The files that begin L3b are in the CDF format.  The files that begin L3m are in the IDV-compatible NetCDF 3 format.

10.  Scroll to the bottom of the folder to find the latest data.  We want chlorophyll at the highest resolution (4 km).

NOTE:  Of course you are passing over a wonderful assortment of other marine optical products, which you can work with later on your own time.

11.  Download the file L3m_20121115__GLOB_4_GSM-MERMOD_CHL1_DAY_00.nc.gz to the folder DATA > OCEAN > GLOBCOLOUR.  Then unzip it in place.
12  DEPRECATED Panoply inspection.
13.  Run IDV.
14.  On the dashboard, select DATA CHOOSERS > FILES > GRID FILES (NetCDF).  Then navigate to the new NetCDF file you unzipped.
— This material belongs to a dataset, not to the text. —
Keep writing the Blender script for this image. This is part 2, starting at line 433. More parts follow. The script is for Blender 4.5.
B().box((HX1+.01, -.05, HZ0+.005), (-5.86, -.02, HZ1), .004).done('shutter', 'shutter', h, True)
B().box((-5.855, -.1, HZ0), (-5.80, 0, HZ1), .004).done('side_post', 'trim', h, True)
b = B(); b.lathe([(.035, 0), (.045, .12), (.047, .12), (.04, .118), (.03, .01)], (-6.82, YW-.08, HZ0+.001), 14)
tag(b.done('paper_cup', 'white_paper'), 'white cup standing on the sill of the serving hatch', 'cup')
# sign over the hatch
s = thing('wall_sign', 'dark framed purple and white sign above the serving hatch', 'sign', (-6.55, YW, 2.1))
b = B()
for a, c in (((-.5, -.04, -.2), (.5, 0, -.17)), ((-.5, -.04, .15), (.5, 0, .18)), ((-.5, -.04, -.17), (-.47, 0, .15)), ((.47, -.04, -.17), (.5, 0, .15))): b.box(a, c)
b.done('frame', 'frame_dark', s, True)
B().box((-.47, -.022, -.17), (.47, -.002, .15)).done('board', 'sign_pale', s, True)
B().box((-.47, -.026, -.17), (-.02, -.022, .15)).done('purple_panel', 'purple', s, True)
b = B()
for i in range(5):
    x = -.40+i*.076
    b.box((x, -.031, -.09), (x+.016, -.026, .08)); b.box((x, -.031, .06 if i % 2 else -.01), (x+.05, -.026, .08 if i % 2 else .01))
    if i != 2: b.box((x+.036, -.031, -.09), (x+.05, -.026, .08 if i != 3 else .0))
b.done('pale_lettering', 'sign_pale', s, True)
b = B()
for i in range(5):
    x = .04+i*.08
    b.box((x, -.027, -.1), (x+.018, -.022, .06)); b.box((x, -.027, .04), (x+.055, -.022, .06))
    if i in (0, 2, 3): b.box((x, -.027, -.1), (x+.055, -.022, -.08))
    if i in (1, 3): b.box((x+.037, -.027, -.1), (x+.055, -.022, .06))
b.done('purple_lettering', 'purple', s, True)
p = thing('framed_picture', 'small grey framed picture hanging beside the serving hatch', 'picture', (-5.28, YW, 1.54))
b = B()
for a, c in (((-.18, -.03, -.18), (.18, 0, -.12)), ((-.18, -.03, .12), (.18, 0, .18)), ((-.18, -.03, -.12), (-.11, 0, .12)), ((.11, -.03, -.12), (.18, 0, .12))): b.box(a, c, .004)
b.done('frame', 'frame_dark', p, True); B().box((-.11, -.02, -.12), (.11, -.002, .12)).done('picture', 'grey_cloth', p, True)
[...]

Select that file, and click ADD SOURCE.

15.  Before you do anything else, because these GlobColour files are very large, let's pick a spatial subset.

Right-click on the loaded file in the DATA SOURCES list, and select PROPERTIES.

16.  Select SPATIAL SUBSET and draw a rectangle around the Gulf of Mexico (or any interesting area you see; perhaps even Liberia if your own data file has something there).

Then click OK.

17.  Now you're ready to map the data subset.  Open these menus by clicking them, and make these selections.

Then click CREATE DISPLAY.

18.  This is the initial image.  As usual with chlorophyll data, you don't see much detail with the full data range.
19.  On the dashboard, select DISPLAYS > COLOR TABLE > DEFAULT and change the palette to RADAR > DbZ to get a nice rainbow palette.
20  Also click COLOR TABLE > DEFAULT > CHANGE RANGE to get this small window.  Change the range to the values shown.  Then click OK.
21.  Here is the final image, with the improved palette and data range.
22.  You can select FILE > SAVE AS to save this IDV product as L3m_20121115__GLOB_4_GSM-MERMOD_CHL1_DAY_00.xidv
23.  This excellent site will be the centerpiece for all future operational training involving ocean optics.  We are indebted to the European marine community for such a great resource.